Skip all pictures. Write out the data below from its first line through the line that contains "0.0, .03, .6)".
──────────
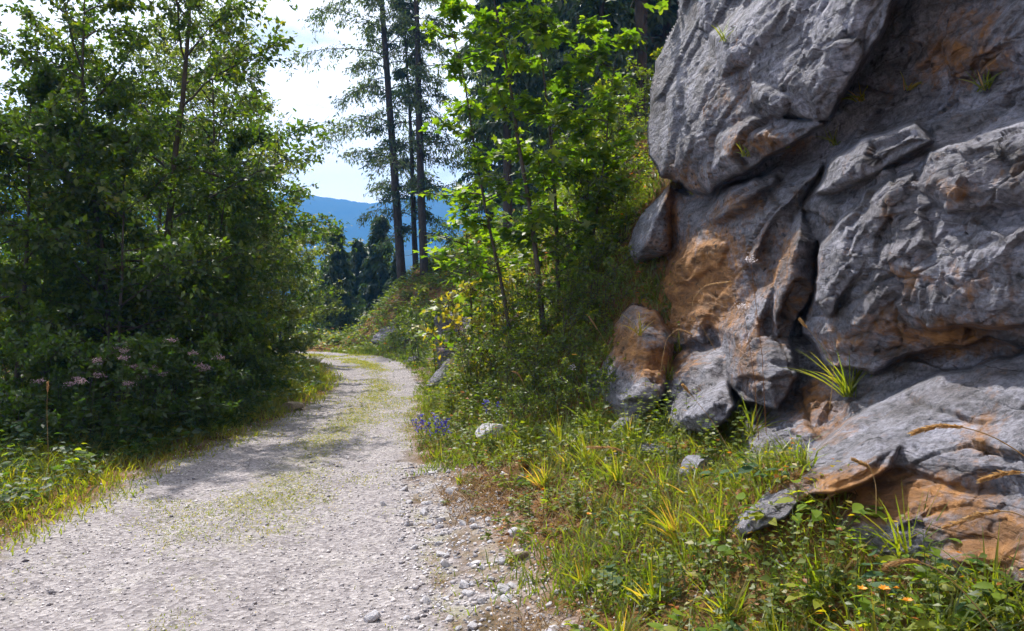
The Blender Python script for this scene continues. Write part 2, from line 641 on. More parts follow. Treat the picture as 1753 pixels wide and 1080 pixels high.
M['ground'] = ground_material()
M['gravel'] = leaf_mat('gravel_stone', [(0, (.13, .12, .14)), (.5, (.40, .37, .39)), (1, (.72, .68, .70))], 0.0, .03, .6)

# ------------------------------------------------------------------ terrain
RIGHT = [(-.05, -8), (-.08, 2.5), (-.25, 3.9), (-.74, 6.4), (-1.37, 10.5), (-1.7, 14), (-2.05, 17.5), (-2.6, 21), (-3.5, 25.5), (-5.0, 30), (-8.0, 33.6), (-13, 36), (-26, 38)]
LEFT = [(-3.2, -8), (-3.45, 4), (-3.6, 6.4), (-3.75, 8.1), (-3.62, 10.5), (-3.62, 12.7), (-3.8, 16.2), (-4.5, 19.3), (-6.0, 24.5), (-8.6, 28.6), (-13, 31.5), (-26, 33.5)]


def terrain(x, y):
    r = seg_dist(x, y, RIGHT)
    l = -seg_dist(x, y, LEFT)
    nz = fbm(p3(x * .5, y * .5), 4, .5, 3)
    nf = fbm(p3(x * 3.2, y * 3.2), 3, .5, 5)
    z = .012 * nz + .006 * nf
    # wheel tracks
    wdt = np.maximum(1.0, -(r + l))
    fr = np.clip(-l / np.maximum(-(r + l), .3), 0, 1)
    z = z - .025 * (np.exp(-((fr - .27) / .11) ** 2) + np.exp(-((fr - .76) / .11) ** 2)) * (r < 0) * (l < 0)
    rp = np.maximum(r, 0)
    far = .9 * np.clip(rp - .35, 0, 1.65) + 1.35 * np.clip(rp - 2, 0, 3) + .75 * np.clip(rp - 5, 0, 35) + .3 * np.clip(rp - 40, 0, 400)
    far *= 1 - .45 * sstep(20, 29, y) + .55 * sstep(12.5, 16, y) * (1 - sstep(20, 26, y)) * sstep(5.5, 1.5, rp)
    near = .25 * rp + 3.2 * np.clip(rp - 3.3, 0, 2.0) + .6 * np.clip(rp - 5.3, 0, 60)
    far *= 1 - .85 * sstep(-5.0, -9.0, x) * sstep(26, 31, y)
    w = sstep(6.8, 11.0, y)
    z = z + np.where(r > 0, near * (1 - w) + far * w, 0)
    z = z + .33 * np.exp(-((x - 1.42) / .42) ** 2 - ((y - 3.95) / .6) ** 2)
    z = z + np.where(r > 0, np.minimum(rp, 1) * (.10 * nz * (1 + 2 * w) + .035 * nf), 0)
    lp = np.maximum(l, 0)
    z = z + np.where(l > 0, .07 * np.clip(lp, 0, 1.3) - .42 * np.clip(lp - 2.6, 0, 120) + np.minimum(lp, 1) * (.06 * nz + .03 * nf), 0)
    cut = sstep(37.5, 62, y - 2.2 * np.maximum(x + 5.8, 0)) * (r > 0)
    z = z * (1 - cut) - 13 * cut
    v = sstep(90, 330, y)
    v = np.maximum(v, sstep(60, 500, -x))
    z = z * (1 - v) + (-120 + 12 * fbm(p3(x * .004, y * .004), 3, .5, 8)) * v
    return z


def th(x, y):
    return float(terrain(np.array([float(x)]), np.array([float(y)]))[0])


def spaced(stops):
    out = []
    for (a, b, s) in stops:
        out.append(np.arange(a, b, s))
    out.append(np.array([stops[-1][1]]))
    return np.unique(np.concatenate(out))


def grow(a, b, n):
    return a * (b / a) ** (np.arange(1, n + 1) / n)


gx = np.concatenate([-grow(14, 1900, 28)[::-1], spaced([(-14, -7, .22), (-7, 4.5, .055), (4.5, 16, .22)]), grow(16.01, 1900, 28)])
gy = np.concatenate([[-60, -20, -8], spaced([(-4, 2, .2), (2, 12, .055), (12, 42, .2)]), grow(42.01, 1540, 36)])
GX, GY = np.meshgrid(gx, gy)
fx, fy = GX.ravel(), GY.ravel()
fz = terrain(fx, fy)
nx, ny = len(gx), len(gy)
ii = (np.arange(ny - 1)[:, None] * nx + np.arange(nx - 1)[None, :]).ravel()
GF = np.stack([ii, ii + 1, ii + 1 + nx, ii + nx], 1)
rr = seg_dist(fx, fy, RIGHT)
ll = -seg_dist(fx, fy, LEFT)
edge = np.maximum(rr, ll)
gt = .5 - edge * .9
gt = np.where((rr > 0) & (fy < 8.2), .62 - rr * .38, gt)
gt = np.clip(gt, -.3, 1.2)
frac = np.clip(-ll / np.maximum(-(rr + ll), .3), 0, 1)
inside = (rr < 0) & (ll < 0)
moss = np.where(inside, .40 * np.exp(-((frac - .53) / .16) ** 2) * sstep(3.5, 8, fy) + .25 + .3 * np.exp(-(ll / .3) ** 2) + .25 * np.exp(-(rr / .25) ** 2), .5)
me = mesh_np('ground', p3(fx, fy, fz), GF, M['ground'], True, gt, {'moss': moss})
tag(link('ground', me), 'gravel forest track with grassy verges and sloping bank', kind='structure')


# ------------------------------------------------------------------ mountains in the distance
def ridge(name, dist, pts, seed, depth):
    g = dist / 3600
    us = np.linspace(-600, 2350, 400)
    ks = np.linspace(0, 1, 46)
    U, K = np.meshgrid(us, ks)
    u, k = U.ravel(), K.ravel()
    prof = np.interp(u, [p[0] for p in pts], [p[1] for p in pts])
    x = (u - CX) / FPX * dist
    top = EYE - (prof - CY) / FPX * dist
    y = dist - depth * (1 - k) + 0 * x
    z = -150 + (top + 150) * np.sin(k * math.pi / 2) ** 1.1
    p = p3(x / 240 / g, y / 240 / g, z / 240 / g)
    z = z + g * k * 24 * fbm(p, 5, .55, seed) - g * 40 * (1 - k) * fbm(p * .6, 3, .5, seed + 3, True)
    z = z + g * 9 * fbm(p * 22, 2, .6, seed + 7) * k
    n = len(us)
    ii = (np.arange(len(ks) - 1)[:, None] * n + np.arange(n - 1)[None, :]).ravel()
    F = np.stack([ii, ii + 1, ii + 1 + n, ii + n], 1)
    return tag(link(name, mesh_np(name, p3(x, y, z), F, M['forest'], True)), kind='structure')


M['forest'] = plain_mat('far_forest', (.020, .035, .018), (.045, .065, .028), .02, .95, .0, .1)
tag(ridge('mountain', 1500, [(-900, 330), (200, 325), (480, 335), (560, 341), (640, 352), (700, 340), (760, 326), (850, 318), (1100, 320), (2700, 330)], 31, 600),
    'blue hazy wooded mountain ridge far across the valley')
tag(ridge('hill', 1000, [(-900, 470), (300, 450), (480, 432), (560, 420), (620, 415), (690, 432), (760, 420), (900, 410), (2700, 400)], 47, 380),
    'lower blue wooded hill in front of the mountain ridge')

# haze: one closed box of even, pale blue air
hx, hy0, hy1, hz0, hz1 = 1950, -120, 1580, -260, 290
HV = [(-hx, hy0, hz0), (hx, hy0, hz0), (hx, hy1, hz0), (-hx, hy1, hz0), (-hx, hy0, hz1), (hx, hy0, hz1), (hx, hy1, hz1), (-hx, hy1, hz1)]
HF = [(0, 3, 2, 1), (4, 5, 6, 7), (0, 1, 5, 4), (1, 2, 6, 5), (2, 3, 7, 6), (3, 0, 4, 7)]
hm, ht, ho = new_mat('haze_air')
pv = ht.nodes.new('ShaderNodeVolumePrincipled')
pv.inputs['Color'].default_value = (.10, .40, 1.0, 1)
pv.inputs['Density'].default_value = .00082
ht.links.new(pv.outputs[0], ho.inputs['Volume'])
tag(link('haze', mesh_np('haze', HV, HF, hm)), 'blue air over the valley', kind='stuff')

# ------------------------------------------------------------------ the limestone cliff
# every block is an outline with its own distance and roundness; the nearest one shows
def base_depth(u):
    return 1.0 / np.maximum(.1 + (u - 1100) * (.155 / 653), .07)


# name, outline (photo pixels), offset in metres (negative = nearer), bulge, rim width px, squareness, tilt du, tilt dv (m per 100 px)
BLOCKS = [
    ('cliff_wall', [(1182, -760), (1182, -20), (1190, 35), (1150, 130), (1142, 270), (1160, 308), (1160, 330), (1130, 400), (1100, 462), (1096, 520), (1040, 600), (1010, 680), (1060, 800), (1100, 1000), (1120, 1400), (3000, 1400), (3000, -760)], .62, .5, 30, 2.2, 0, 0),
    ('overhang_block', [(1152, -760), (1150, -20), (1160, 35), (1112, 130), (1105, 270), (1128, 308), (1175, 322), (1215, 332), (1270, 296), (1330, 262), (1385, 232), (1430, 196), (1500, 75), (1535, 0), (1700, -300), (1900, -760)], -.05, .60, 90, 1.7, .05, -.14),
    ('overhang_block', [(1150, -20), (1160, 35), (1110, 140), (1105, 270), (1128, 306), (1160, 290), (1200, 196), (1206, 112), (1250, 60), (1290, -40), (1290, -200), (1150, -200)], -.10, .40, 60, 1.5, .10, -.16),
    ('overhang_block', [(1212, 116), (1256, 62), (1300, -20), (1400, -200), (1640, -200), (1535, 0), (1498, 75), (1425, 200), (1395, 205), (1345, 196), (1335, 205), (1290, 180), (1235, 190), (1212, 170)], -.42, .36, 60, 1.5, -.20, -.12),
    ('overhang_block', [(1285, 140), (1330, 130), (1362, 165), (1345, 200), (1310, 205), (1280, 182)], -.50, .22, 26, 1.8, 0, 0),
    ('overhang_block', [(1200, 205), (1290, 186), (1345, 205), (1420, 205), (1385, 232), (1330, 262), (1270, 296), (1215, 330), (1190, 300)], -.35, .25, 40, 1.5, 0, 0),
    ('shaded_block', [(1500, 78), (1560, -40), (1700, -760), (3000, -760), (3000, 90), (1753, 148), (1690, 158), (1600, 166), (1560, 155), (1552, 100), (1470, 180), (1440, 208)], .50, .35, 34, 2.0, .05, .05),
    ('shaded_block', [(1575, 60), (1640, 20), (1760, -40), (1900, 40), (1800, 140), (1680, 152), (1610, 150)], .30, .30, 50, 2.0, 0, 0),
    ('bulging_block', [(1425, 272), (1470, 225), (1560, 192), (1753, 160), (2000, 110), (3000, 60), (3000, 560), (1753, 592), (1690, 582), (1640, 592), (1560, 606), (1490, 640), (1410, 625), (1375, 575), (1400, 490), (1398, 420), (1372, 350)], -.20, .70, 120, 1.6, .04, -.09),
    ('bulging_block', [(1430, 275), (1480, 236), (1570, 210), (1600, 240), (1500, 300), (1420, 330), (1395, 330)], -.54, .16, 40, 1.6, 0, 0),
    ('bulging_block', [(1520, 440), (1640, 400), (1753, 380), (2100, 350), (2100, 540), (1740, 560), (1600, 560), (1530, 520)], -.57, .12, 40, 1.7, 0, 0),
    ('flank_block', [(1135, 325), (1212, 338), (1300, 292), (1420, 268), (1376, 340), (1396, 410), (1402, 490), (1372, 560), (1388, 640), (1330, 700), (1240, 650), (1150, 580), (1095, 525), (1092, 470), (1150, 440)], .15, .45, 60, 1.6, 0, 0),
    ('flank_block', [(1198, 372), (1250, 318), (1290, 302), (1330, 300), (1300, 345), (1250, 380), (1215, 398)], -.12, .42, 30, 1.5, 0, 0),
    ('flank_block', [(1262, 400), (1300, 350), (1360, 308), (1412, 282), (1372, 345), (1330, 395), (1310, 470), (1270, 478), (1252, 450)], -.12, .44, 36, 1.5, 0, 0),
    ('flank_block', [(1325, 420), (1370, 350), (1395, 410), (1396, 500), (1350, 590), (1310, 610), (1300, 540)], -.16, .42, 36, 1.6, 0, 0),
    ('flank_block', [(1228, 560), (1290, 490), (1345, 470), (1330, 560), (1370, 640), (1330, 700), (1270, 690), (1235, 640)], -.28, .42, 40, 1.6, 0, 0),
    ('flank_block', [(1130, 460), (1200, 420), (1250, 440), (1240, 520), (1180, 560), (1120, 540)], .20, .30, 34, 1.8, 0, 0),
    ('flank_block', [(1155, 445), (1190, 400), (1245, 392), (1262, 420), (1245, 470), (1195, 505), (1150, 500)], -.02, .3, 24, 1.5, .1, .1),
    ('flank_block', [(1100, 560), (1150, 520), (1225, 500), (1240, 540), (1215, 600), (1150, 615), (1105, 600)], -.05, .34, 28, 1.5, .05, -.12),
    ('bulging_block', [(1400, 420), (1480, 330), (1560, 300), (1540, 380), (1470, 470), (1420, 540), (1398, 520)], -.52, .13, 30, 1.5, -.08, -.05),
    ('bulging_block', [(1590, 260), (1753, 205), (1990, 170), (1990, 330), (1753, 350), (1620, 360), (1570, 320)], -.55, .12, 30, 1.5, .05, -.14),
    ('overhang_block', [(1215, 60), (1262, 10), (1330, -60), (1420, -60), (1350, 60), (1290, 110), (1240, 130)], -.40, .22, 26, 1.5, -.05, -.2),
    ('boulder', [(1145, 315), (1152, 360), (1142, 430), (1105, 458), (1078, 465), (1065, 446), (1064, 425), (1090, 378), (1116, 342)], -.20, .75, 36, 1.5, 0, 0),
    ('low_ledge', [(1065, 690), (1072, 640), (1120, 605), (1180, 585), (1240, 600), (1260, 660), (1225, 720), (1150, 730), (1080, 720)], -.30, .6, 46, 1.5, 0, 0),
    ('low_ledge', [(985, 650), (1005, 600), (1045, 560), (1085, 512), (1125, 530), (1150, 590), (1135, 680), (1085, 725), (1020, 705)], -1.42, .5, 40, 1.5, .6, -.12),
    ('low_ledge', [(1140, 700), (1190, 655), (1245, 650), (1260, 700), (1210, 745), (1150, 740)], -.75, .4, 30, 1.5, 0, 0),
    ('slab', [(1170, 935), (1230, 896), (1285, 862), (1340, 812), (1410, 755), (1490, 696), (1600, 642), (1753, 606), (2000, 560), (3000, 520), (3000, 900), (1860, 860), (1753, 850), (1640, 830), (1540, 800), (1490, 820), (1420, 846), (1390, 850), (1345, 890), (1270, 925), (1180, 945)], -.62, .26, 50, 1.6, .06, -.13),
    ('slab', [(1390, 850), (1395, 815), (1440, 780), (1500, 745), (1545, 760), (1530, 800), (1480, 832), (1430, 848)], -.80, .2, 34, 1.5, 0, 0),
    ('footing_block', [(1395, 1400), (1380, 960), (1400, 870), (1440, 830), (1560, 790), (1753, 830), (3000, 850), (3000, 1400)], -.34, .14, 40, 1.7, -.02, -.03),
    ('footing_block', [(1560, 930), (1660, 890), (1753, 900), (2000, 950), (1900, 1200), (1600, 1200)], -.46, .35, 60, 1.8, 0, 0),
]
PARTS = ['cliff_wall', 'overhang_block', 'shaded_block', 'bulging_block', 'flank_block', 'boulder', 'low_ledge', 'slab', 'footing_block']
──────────
» **EXPECTED OUTPUT**:
The Blender Python script for this scene continues. Write part 2, from line 641 on. More parts follow. Treat the picture as 1753 pixels wide and 1080 pixels high.
M['ground'] = ground_material()
M['gravel'] = leaf_mat('gravel_stone', [(0, (.13, .12, .14)), (.5, (.40, .37, .39)), (1, (.72, .68, .70))], 0.0, .03, .6)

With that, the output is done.